In 2008 Democrats entered the campaign season with higher marks for handling the economy. Thanks to the drilling non-issue that is now being eroded. McBush still scores higher on security matters, in large part because the press continues to narrate the story that way, and so once voters begin to sour on Democrats over the economy, McBush can win the election.

The only response to the Republican campaign is to attack back. Democrats ought to respond to the non-issue of off-shore drilling by publishing a list of McBush campaign advisors with heavy investments in the oil industry and on McBush's own ties to the oil business. (I have no idea whether there are any – that’s the point. Create the smoke and it doesn’t matter if there’s a fire).

So Pelosi’s backtracking on off-shore drilling really indicates that Democrats still don’t know how to run against this Republican party. James Carville: Where are you now?!

PS: The Times reported Monday on how Western petro-giants are entering a period of crisis because they have run out of places to drill largely for reasons of political access. So why isn't the Democratic leadership calling off-shore drilling what it really is: a way to prop up and subsidize huge oil companies?? For what it's worth, the latest Zogby poll released today (Wed) now has McCain leading Obama on the economy.

1 comment:

kathy a. said...

isn't whoozits, carville, busy celebrating his wife's coup in publishing an obama hit piece?

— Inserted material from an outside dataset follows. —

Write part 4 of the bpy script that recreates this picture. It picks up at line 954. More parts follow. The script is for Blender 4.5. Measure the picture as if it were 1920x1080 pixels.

you know, if we want open government -- and i think that is what most people prefer -- then pelosi agreeing to have discussion and a vote on the issue may not be a bad thing. she's talking in terms of a larger energy package. and talking in terms of holding discussions.

that doesn't necessarily mean she is signing off on doing the drilling. maybe it means what she says, that they are going to talk it out, instead of procedurally shutting down the discussion.